§ WHAT TO PRODUCE: The required output is a single number: how many lines of the material contain the string "Python".
===== DATASET ENTRIES
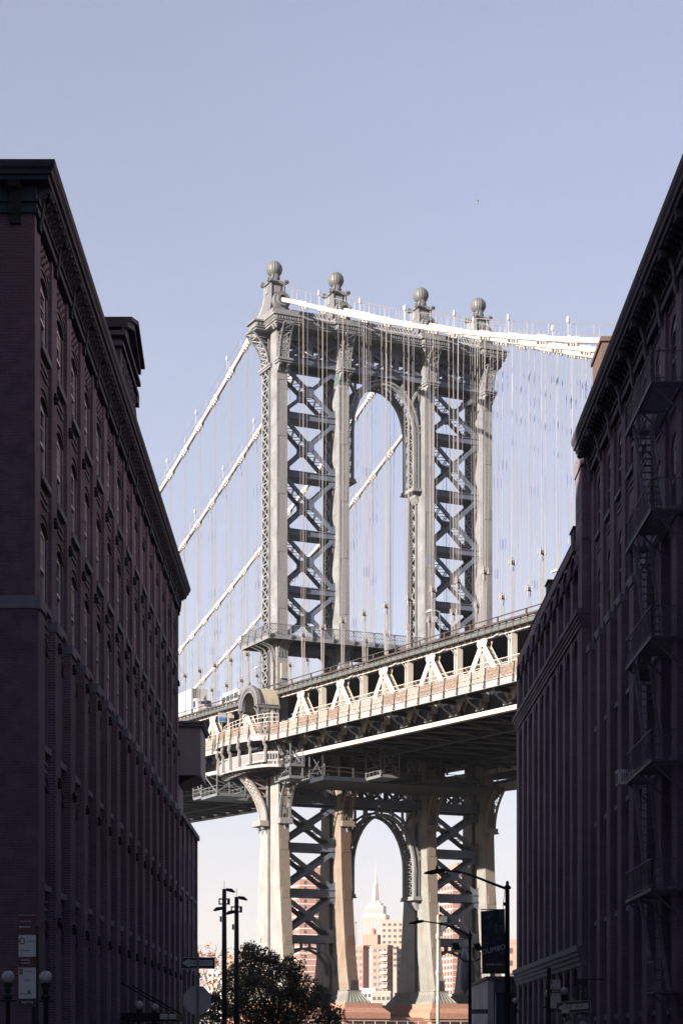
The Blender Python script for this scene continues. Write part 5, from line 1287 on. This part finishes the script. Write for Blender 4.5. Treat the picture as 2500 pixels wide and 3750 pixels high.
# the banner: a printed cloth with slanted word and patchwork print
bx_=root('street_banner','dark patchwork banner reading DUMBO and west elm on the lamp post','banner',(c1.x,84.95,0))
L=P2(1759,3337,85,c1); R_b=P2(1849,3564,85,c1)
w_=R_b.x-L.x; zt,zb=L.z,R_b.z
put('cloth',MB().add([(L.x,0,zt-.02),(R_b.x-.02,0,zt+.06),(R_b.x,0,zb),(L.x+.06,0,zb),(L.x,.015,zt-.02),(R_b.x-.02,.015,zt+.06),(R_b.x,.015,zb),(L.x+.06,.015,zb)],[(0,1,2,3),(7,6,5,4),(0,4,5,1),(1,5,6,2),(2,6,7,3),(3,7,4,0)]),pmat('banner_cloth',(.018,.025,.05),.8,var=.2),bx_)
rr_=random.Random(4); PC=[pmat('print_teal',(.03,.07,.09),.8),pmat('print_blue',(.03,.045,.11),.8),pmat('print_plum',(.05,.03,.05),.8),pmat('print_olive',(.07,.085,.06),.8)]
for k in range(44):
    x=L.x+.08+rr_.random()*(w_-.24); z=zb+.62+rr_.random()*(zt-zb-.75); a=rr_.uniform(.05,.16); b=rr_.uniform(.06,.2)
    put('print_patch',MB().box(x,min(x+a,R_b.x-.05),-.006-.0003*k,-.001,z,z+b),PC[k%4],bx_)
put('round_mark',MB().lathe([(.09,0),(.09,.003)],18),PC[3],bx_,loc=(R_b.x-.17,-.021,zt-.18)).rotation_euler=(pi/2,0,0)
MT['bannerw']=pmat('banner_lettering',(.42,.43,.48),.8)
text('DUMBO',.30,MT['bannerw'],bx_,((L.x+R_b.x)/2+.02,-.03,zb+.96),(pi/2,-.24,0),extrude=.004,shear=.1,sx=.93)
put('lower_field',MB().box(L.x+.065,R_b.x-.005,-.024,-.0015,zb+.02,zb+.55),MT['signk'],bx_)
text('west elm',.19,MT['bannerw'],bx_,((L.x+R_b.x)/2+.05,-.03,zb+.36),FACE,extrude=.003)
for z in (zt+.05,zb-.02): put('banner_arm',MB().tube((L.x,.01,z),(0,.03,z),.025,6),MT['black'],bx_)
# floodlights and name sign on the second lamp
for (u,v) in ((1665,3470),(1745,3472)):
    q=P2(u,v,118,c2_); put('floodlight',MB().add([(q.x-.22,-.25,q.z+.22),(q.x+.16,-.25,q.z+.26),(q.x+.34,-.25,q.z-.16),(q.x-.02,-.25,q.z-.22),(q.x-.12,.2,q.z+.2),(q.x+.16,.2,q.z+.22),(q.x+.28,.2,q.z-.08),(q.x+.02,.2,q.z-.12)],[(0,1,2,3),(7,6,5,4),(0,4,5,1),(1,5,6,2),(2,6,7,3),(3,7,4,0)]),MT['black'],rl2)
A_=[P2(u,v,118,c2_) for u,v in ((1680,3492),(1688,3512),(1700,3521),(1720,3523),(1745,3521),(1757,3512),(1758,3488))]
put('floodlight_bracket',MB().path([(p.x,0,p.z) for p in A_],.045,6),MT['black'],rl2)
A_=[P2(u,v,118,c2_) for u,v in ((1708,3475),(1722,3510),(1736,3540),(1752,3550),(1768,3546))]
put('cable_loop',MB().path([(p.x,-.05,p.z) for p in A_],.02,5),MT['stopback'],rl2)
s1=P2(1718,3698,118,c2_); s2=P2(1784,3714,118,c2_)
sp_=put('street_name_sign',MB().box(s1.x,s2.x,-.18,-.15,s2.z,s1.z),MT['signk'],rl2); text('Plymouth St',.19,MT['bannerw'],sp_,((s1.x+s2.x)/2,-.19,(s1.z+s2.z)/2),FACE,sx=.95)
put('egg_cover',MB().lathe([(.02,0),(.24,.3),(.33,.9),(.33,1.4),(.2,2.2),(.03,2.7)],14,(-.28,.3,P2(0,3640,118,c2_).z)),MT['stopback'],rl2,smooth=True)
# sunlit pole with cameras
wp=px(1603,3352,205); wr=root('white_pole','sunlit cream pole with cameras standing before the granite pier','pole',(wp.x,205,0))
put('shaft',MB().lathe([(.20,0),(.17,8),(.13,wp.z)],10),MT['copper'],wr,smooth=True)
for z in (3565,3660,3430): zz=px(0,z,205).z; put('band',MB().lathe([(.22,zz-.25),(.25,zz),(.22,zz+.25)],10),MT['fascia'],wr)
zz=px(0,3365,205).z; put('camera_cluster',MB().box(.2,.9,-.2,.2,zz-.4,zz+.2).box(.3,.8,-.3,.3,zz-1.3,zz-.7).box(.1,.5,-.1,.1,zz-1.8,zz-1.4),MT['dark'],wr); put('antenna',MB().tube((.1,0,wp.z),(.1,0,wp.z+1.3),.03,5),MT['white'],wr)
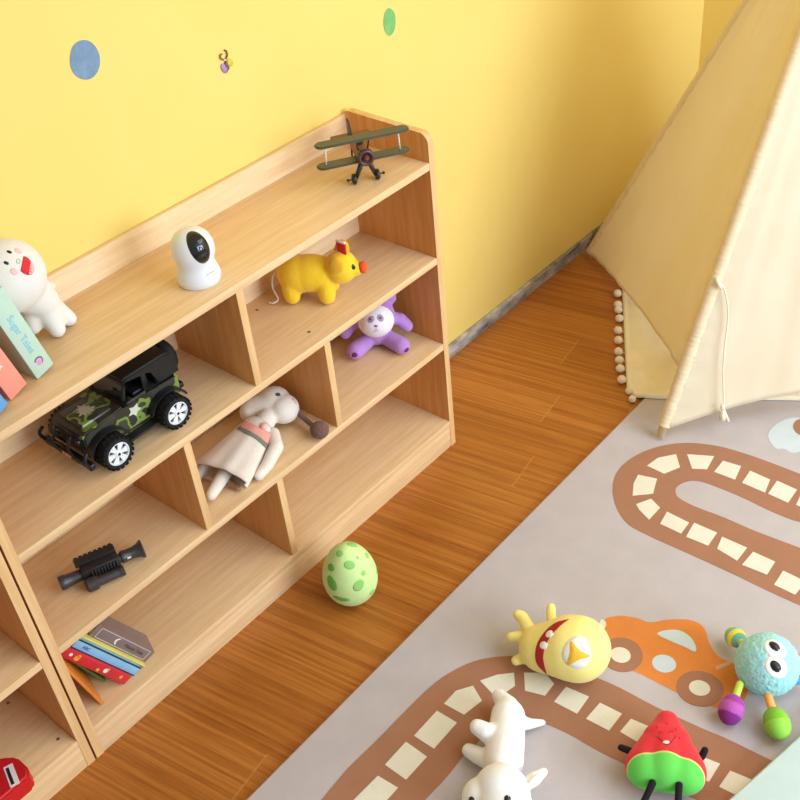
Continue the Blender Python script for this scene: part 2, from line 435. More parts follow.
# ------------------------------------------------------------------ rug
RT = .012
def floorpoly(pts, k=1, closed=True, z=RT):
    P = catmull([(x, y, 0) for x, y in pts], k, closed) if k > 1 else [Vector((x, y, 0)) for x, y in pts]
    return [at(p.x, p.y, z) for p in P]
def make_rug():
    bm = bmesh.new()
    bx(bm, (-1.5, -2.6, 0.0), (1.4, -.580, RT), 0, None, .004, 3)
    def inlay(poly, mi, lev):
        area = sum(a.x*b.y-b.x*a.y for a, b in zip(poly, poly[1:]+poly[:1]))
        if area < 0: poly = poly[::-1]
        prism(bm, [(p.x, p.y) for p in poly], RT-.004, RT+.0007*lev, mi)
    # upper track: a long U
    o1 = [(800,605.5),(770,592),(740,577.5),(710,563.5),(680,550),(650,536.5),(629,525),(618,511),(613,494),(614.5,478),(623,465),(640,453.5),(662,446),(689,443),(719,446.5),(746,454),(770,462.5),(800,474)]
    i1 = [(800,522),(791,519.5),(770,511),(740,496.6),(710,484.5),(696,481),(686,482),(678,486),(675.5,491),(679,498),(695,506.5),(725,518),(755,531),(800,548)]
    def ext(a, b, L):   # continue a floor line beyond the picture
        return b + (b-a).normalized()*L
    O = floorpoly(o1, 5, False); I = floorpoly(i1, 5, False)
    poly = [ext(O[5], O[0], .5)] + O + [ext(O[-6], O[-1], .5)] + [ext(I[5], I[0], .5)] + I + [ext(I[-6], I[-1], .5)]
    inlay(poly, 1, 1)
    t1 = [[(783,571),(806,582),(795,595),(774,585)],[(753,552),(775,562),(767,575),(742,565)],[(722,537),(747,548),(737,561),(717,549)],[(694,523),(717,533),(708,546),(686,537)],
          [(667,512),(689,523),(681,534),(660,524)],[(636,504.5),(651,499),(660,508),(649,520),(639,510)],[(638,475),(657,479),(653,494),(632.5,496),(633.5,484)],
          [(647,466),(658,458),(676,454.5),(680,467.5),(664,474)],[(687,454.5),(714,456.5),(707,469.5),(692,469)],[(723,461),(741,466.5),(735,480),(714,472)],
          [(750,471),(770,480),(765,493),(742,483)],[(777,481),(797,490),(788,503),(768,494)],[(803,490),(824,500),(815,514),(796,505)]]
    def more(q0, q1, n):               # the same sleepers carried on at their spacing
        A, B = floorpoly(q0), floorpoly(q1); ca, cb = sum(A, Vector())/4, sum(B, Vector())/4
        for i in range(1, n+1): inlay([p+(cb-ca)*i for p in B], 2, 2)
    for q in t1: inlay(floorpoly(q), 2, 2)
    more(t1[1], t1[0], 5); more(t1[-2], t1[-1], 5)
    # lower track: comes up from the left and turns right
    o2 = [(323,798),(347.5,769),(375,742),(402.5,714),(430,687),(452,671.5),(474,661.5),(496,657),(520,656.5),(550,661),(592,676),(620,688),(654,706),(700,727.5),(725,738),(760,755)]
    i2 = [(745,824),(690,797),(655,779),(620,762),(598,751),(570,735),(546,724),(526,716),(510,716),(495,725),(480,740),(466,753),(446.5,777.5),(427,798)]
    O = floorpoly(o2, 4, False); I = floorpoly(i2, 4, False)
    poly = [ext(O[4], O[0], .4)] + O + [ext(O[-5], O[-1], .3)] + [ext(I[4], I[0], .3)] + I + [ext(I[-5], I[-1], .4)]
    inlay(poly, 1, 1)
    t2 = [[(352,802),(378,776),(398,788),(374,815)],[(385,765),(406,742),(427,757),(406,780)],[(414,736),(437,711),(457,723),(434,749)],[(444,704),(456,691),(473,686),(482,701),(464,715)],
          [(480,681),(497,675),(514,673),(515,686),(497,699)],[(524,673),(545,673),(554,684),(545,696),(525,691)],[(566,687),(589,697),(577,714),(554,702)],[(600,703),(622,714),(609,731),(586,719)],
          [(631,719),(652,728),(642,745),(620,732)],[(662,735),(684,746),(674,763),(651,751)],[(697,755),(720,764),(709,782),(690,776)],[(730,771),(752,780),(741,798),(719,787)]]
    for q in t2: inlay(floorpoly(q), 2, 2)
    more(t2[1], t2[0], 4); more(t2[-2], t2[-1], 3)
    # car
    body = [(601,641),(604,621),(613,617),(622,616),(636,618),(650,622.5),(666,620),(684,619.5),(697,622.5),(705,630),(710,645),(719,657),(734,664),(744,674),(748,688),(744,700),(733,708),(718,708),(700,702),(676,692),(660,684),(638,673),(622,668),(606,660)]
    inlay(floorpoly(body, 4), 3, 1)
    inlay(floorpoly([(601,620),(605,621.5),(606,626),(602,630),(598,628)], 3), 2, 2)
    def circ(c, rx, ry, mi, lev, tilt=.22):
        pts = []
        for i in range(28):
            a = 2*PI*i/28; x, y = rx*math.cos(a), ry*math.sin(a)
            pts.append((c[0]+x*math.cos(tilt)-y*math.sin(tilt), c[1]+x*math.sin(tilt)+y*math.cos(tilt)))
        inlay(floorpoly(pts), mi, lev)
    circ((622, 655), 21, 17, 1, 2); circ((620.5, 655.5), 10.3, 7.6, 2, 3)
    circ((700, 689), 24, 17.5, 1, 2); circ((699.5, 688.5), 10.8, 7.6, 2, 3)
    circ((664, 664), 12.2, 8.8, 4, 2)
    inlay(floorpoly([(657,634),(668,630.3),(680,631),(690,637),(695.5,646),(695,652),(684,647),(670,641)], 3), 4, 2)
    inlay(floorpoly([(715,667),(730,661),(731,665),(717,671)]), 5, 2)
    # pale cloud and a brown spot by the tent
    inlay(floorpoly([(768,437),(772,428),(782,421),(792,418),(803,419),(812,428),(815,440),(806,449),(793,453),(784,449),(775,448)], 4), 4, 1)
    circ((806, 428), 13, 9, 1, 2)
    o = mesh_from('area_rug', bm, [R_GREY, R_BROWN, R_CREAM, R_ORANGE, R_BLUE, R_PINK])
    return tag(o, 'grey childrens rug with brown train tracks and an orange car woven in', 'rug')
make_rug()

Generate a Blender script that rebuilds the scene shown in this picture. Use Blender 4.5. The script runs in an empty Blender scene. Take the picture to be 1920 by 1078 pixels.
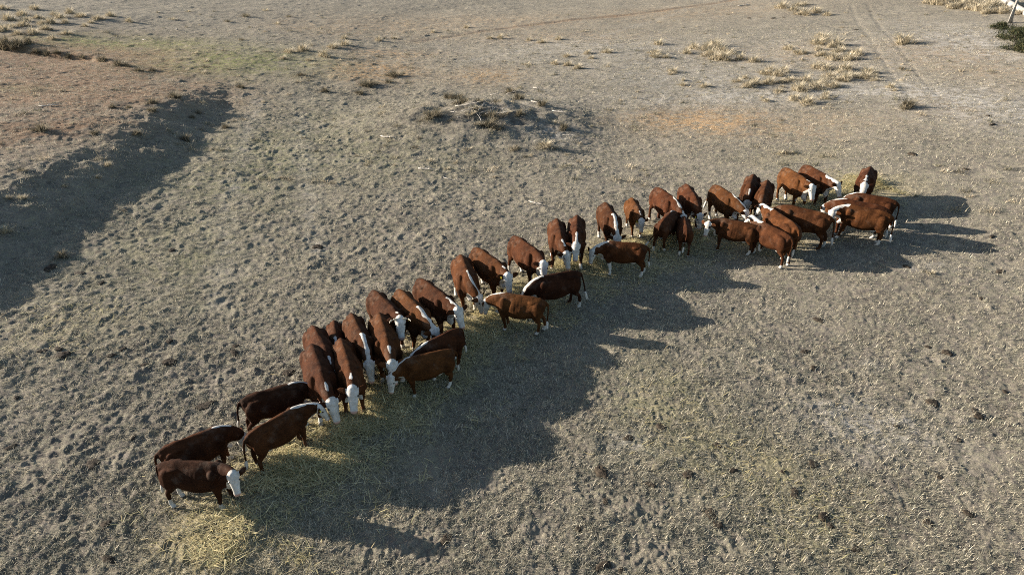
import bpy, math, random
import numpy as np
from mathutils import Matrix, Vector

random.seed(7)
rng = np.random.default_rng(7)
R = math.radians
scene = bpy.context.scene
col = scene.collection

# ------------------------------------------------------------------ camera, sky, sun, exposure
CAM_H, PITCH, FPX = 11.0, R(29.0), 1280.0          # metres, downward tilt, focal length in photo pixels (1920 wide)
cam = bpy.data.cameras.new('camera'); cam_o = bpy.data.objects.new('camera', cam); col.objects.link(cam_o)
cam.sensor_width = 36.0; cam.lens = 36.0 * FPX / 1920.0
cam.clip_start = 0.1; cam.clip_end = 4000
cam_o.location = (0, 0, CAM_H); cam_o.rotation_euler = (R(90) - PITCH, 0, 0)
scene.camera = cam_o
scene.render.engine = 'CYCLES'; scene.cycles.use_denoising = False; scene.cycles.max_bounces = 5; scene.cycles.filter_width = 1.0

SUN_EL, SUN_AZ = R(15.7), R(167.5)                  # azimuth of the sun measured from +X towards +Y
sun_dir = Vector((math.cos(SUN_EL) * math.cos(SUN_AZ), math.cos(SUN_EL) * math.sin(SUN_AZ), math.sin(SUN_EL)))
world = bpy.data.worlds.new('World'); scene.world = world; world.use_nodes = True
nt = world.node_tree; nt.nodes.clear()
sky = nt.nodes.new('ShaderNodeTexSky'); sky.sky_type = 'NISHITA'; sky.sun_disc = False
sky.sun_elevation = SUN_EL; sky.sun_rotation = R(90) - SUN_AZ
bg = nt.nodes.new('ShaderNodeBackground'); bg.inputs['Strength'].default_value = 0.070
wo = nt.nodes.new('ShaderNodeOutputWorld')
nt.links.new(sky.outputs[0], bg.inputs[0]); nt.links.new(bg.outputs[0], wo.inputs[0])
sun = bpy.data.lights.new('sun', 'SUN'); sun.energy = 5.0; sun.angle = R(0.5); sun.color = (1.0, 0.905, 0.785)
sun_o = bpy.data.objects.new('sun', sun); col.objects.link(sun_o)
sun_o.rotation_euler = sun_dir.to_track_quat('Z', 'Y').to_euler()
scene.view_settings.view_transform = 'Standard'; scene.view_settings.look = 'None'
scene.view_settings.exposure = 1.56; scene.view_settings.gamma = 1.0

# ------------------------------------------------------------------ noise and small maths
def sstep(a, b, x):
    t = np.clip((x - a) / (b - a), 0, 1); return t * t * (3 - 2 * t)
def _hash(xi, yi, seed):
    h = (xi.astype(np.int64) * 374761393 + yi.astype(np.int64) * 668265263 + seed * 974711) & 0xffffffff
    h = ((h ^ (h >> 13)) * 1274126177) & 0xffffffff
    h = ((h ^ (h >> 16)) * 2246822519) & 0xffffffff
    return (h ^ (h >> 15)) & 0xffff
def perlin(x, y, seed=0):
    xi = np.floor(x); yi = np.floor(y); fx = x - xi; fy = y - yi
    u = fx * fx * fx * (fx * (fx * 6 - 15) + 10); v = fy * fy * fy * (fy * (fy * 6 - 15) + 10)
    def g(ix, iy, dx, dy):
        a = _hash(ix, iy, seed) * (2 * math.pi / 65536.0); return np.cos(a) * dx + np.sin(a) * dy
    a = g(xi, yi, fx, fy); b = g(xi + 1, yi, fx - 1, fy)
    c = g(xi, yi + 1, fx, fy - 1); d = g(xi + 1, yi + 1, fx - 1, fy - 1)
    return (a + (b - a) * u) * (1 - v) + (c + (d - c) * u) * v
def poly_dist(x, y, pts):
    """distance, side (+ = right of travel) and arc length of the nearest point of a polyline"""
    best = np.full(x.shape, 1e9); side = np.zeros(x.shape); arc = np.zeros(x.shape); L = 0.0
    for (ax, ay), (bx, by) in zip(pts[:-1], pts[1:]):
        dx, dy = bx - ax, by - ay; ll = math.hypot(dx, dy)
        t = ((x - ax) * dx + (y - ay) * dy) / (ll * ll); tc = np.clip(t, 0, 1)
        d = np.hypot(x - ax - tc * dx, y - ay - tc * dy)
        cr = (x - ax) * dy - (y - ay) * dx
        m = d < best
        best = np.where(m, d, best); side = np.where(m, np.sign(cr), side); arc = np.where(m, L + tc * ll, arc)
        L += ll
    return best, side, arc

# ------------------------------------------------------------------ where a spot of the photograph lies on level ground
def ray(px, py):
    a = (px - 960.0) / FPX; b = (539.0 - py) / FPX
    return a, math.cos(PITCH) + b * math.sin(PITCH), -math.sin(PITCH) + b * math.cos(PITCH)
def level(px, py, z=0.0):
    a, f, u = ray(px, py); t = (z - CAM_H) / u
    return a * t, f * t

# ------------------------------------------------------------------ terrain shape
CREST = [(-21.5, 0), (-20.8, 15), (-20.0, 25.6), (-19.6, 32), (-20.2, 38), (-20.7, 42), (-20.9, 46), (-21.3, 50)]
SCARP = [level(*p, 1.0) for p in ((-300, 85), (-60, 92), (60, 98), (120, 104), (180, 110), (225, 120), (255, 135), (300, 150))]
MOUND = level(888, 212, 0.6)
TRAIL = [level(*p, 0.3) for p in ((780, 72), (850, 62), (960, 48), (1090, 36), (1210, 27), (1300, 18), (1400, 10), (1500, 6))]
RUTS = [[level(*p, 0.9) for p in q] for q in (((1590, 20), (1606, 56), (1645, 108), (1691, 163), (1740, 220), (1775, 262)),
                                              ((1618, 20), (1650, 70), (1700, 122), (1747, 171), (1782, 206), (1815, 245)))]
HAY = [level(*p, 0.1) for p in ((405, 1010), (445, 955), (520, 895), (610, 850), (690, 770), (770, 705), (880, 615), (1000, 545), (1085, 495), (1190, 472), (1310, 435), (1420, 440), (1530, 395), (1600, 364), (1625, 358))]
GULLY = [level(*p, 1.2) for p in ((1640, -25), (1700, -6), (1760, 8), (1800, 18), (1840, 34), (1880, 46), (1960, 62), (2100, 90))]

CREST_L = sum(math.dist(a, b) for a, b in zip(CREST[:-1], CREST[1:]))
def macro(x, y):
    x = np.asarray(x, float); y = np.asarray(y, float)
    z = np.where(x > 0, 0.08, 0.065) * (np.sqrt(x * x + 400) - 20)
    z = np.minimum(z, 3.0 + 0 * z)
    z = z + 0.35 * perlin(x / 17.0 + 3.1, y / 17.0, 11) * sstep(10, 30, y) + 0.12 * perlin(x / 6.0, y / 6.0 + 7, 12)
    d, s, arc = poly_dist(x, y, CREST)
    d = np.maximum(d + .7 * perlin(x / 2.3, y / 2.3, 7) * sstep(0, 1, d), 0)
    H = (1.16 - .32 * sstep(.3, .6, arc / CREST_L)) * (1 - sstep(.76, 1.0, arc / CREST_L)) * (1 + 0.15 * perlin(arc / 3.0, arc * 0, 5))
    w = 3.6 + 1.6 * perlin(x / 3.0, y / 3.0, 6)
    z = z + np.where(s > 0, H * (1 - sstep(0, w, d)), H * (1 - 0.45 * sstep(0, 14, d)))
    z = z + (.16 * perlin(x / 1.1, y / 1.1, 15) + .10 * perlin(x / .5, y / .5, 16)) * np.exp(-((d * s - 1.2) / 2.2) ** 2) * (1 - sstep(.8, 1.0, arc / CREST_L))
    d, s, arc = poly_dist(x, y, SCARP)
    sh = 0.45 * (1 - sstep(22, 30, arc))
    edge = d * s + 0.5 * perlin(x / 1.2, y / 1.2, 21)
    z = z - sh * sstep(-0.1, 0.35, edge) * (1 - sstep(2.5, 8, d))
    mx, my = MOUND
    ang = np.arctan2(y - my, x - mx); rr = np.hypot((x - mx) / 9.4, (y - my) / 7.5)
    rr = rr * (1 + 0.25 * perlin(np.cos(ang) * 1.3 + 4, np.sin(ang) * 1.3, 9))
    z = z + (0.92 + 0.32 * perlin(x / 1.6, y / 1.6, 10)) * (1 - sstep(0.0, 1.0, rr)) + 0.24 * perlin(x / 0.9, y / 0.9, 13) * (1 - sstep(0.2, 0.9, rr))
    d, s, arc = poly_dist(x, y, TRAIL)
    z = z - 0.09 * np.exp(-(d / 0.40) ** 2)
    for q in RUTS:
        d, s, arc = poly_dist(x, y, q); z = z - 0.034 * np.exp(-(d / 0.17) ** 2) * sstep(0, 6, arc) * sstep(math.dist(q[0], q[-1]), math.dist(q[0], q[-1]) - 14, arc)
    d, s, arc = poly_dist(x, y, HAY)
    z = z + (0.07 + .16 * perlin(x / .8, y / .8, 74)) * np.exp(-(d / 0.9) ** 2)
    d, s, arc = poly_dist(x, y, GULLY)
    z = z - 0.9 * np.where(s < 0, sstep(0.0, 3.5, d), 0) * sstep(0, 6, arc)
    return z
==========
§ TASK OUTPUT: 2